A White House statement urged Pakistan to “expeditiously bring to justice” those behind the 2008 Mumbai terror attacks and last year’s attack on an Indian air base in Pathankot.  Making India further happy, the US has also labelled Kashmiri separatist leader Syed Salahuddin a “specially designated global terrorist”.  But these words could be mere rhetoric. Reality could be different, because Washington can ill afford to antagonise Pakistan in view of the US war in Afghanistan. The Trump administration has no intention to withdraw troops from Afghanistan. 
 
It has, on the contrary, decided to increase the US military presence there to monitor Central Asia and counter-balance China’s westward economic expansion through its Belt and Road Initiative.  Washington is unlikely to take any punitive measures against Pakistan simply to please India. Such action, the US knows, will only push Islamabad further into  China’s fold.  Besides, there is little consistency in Trump’s policies.
 
 It was only last month, Trump accused India of profiting from the Paris climate deal.
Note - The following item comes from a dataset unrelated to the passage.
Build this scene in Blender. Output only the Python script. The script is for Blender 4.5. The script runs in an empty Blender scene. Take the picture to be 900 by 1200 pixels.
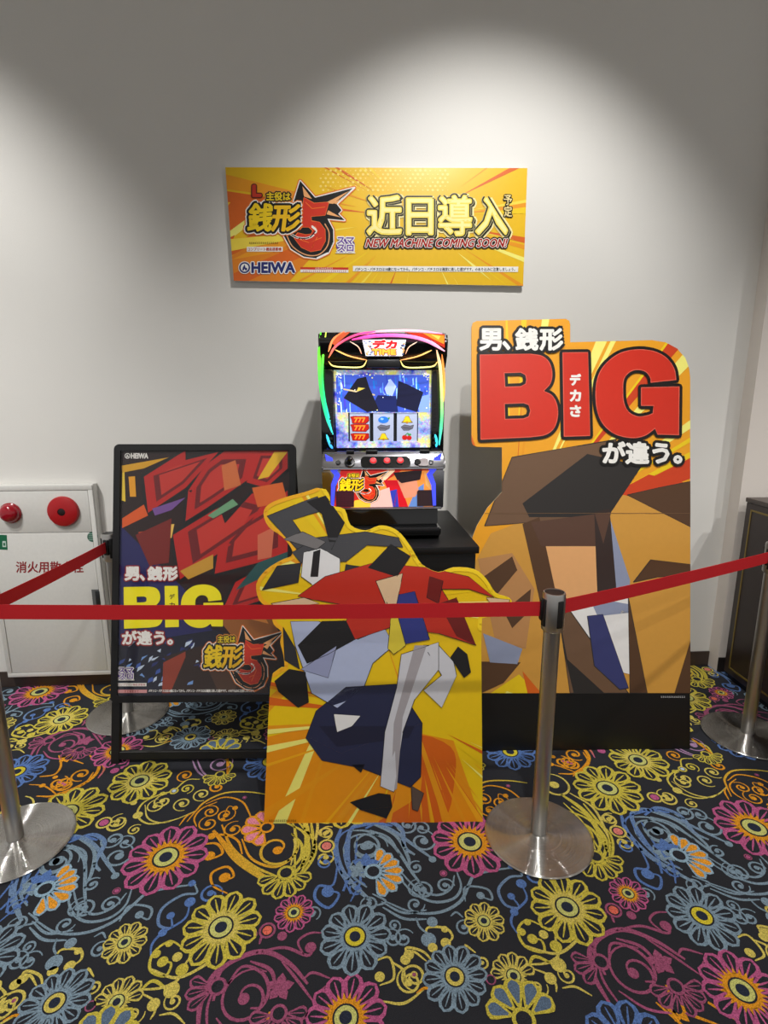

And this week, he allows himself for a Modi hug and spoke nothing about climate. Trump described Qatar as a terrorist supporter but within days found Qatar as a worthy partner to enter into a US$ 12 billion fighter jet deal.  Trump may find, much to India’s disappointment, Pakistan as a crucial player in US plans for the region.  United States Defence Secretary James Mattis, at his confirmation hearing at the Senate Armed Forces Committee early this year, underlined the need to stay engaged with Pakistan while offering more incentives to that country to  eradicate terrorism.
 
 India, in return for the orders for 100 passenger aircraft, 22 drones and many other expensive deals that made Trump happy, wants the US to back its stance on Pakistan and Kashmir and New Delhi’s attempt to get a permanent seat at the United Nations Security Council and membership in the Nuclear Suppliers Group.  Although Washington wants India to emerge as a bulwark to check China, the US support towards India’s needs has not been up to expectations. Yet, the Modi Government, it appears, is more than happy to do the US bidding.  In recent years, India has increased defence contacts with the US and signed an agreement allowing the navies of both countries to use each other’s ports. Also New Delhi appears to be keen on forming a trilateral defence alliance with the US and Japan.  During Monday’s White House news conference, Modi said: “The strengthening of India’s defence capabilities, with the help of the United States, is something that we truly appreciate.  We have also decided to enhance maritime security cooperation between the two nations.”
 
India, which is no more a champion of non-alignment and third world causes, perhaps, is making a mistake by aligning itself with the United States and portraying itself as a China’s military rival or Washington’s hitman. While military rivalry leads to a rise in defence expenditure and threatens the economic wellbeing of more than 1.5 billion people in India, close trade relations with China give rise to interdependency and, through it, peace and prosperity.  India’s future lies not in any defence alliance with the US, but in giving leadership to an Asia-centred economic bloc, including China, Japan and other Asian giants. It needs to review its opposition to China’s Belt and Road Initiative. By joining the BRI, India can not only prosper but also check China’s geopolitical ambitions, if it has any.